На другой день прихожу на чтение «Ромео и Джульетты» в ВТО. Чтение происходит в Малом зале. Я опаздываю и сажусь у входа. В перерыве подхожу к БЛ.
— Вы пришли? Спасибо! Я вас увидел у двери и обрадовался. Вы мне напомнили нашу трудовую зиму в Чистополе и разговоры обо всем на свете… Вот, я украл для вас в доме, где ночевал. Тут я написал вам, но не читайте сейчас…
И Б Л. передает мне свой однотомник 1935 года в светло — синей суперобложке.
Мне не терпится посмотреть, и меня выручает профессор Морозов, как всегда, румяный, экспансивный, многоречивый. Он завладевает Б Л., а я выхожу на площадку лестницы и там раскрываю книгу.
Крупно карандашом на оборотной стороне своего портрета Б Л. написал:
«Александру Константиновичу Гладкову.
Вы мне очень полюбились. На моих глазах Вы начинаете с большой удачи. Желаю Вам и дальше такого же счастия. На память о зимних днях в Чистополе и даже самых тяжелых.
Б. Пастернак 22. Х — 42 Москва».
Но какого же еще счастья мне нужно? Я еду на премьеру своей пьесы, да еще с таким дорогим напутствием!
Возвращаюсь в зал, чтобы поблагодарить БЛ., но профессор Морозов уже втянул его в дискуссию о каких — то семантических тонкостях текста. Они оба тесным кольцом окружены пожилыми дамами, постоянными завсегдатайшами всех читок и диспутов ВТО.
Нужно ли добавлять, что однотомник был бережно уложен на самое дно моего чемодана и что десятки раз в дороге я переворачивал его содержимое, чтобы еще достать книгу и перечесть надпись?

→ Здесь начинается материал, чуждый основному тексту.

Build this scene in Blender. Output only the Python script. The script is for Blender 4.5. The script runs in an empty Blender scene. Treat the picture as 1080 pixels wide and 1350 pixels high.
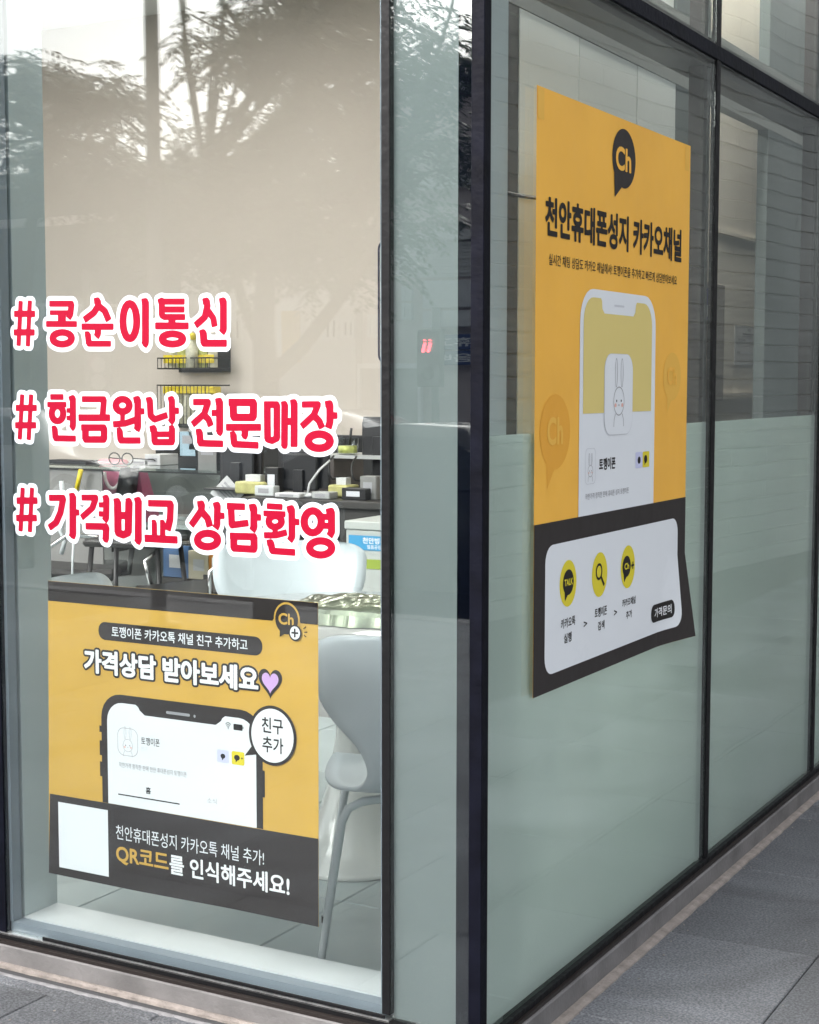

А в Свердловске? А в Свердловске я испытал самое большое счастье драматурга — увидел свою первую пьесу в замечательной постановке, в неподражаемом исполнении.
А еще через девять месяцев, когда Театр Красной Армии вернулся в Москву, я смотрел мой спектакль вместе с Б.Л. Пастернаком и после шел с ним пешком домой душной летней ночью через весь город. Но об этом потом, в своем месте…
В самом конце года (15 декабря 1942 года) в клубе писателей в Москве состоялся вечер новых стихов Пастернака, из готовившейся к печати книги «На ранних поездах».
Общее настроение в те дни было повышенное. Завершилось окружение немцев под Сталинградом, и окончательно провалилась их попытка деблокировать «котел». В Африке союзники заняли Тобрук и Бенгази. Французы в Тулоне потопили свой флот, чтобы не отдавать его врагу. Англичане и американцы наперебой расхваливали Красную армию и «славянскую душу». Снова, как в прошлом году в это время, стало казаться, что победа не за горами. С 1 декабря часы работы метро и начало комендантского часа были продлены до половины двенадцатого. Декабрь стоял мягкий, снежный. В Союзе писателей атмосфера была либеральнейшей, и оптимисты считали, что время проработок и начальственных распеканий ушло навсегда.
Когда БЛ. вышел на низенькую эстраду в большом холле клуба (где сейчас ресторан), его встретили дружные аплодисменты. Народу было много: вся литературная Москва. Значительная часть — в военной форме. Это были писатели — фронтовики, оказавшиеся в Москве проездом или в отпуске, и их товарищи.
БЛ. читал стихи в приподнятом самочувствии. Обсуждение вылилось в поток приветствий и благодарности.
Мне захотелось укрепить БЛ. в состоянии доверия и оптимизма, и, попросив слова, я произнес что — то звонкое и романтически — возвышенное о том, что любовь, которую почувствовал сегодня к себе поэт, должна быть возвращена им нам, его читателям, новыми большими и смелыми произведениями, и упомянул о неоконченном романе, о замыслах пьес и поэм.
Мне тоже дружно хлопали, и БЛ., отвечая, сказал, что он принимает читательский вызов, о котором говорил «Александр Константинович», как свой долг, и он белозубо улыбнулся в мою сторону — я сидел рядом с эстрадой. Он казался обрадованным и даже растроганным.
Для полноты характеристики общего единодушия добавлю, что в конце вечера ко мне подошел грузный и широкоплечий молодой человек в военной форме и сказал, что ему очень понравилось все, что я сказал, и что он вполне со мной согласен. Мы дружески пожали друг другу руки.
— Я вас знаю, а вы меня нет, — сказал он и назвался: — Анатолий Софронов, поэт…
Но в тот вечер ко мне подходили многие, и еще не одну руку я пожал в самодовольной уверенности, что комплименты как оратору были мною заслужены. Но еще больше я был, разумеется, рад за Пастернака.
Кажется, через несколько дней он уехал обратно в Чистополь.